Quite frankly, Loet was way smarter than I am. He did me the great kindness of assuming I understood what he was saying. Eventually I would get there, but maybe a while later. My role when we wrote together was to try to make sure other people could understand him as well.5
In some of the online comments about Loet that have appeared in the past week, and in the private messages I have received, people refer to him as a ‘legend’, an ‘inspiration’, a ‘towering figure’ but many also mention his kindness and generosity. These are Loet’s very best qualities – making strangers feel welcome, sharing chocolate, and taking people seriously.
I drafted this on Friday afternoon while sitting in the garden of Café Merkelbach in Park Frankendael, not far from here (De Nieuwe Ooster, the cemetery where Loet is buried in Amsterdam), and about halfway between where we live. Loet and I would meet there some Friday afternoons to talk about what we were reading and writing, and more personal concerns. It was often the two of us, occasionally Margaret (Loet’s wife) and Hans (my partner) joined us. For me, it is now a place to remember Loet and his kindness.

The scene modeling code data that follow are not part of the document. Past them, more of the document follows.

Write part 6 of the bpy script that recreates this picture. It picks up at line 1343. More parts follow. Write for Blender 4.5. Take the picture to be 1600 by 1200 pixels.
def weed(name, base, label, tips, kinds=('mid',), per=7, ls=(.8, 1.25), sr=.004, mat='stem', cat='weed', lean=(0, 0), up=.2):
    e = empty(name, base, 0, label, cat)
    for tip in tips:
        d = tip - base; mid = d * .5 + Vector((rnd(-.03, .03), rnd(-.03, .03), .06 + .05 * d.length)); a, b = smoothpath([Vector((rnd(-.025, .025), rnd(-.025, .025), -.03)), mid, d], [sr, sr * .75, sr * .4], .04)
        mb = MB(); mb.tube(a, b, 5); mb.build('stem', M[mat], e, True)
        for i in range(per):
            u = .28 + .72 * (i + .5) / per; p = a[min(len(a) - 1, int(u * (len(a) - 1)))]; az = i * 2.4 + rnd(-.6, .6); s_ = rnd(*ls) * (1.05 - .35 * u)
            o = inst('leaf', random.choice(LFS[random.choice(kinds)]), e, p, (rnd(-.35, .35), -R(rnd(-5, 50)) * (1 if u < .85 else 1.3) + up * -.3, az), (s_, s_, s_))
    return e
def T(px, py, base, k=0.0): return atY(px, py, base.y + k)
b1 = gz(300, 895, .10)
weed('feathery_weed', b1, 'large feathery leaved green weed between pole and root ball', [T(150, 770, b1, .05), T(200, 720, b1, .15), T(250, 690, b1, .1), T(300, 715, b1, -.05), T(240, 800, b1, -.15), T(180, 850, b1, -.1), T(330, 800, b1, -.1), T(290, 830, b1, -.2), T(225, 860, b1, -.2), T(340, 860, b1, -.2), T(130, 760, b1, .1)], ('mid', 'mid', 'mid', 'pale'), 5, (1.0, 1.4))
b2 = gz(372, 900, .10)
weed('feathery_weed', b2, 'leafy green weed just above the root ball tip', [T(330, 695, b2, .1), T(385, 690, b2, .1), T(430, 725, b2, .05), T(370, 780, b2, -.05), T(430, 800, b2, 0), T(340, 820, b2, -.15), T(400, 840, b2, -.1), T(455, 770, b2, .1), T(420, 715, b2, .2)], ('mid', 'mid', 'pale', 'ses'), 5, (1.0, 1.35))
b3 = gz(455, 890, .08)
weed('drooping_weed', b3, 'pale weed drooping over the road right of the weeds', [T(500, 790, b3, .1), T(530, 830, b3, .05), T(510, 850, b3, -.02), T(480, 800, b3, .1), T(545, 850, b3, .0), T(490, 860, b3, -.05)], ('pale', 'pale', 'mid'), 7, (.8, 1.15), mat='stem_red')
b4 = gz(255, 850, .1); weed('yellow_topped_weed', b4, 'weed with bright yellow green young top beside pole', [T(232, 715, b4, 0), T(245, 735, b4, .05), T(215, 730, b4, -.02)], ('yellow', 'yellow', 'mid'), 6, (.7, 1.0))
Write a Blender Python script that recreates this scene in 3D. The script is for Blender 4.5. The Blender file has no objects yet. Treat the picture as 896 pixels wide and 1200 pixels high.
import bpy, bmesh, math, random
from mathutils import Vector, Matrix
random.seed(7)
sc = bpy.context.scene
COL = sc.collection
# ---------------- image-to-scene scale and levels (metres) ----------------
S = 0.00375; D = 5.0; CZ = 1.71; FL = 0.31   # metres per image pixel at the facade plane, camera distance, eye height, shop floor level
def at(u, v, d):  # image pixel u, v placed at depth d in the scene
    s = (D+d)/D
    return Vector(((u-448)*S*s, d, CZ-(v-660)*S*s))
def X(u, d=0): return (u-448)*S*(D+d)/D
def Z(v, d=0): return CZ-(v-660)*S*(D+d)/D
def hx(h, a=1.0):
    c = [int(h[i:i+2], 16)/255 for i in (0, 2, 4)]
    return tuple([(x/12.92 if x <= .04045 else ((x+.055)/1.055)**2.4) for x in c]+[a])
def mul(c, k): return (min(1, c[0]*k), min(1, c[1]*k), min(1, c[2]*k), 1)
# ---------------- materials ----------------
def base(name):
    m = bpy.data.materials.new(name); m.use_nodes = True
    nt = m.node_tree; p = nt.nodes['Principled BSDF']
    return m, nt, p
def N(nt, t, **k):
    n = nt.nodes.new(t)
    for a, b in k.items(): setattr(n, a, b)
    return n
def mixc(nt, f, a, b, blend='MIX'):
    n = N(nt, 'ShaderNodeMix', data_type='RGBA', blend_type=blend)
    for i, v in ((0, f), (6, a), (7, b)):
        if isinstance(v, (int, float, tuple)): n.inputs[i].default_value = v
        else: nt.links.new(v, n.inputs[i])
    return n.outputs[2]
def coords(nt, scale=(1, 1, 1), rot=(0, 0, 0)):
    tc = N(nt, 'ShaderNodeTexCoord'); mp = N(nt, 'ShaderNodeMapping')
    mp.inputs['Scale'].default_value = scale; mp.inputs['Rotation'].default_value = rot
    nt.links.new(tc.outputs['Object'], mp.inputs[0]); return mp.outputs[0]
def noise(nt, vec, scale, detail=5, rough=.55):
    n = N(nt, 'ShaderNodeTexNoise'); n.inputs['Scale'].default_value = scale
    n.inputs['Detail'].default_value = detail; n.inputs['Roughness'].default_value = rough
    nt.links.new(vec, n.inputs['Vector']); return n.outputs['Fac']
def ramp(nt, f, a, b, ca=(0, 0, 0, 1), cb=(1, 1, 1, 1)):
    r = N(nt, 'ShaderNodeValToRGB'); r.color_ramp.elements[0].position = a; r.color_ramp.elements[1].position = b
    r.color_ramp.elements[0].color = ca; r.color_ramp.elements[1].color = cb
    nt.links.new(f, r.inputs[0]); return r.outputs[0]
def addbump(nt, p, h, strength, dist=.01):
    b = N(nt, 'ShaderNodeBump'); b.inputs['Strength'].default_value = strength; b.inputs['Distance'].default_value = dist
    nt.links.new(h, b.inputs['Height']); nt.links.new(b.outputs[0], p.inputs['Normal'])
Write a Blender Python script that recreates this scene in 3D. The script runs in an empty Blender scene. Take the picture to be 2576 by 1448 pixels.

1 Translation: I am Sally Wyatt. I worked with Loet at the University of Amsterdam at the beginning of this century. In recent years, we usually spoke Dutch together, but for this occasion, English is easier for me.
2 Translation: Science Dynamics, STS department at the University of Amsterdam, closed in 2000.
3 Google Scholar indicates that there are more than 70,000 citations to Loet’s work, one of the most cited Dutch scholars in the social sciences.
4 For further information about Loet’s career and publications, see: https://www.leydesdorff.net/
5 Heur, Bas van, Loet Leydesdorff, and Sally Wyatt. “‘Turning to Ontology in STS? Turning to STS through ‘Ontology’.” Social Studies of Science 43, no. 3 (2013): 341–62.
Wyatt, Sally, Stasa Milojevic, Han Woo Park, and Loet Leydesdorff. “Intellectual and Practical Contributions of Scientometrics to STS.” In The Handbook of Science and Technology Studies, Fourth Edition, edited by Ulrike Felt, Rayvon Fouché, Clark A. Miller, and Laurel Smith-Doerr, 4th ed., 87–112. Cambridge, MA: The MIT Press, 2017.
Wyatt, Sally, and Loet Leydesdorff. “Ontology in Science and Technology Studies.” In SAGE Research Methods Foundations, edited by Paul Atkinson, Sara Delamont, Alexandru Cernat, Joseph W. Sakshaug, and Richard Williams. Thousand Oaks, CA: SAGE, 2019.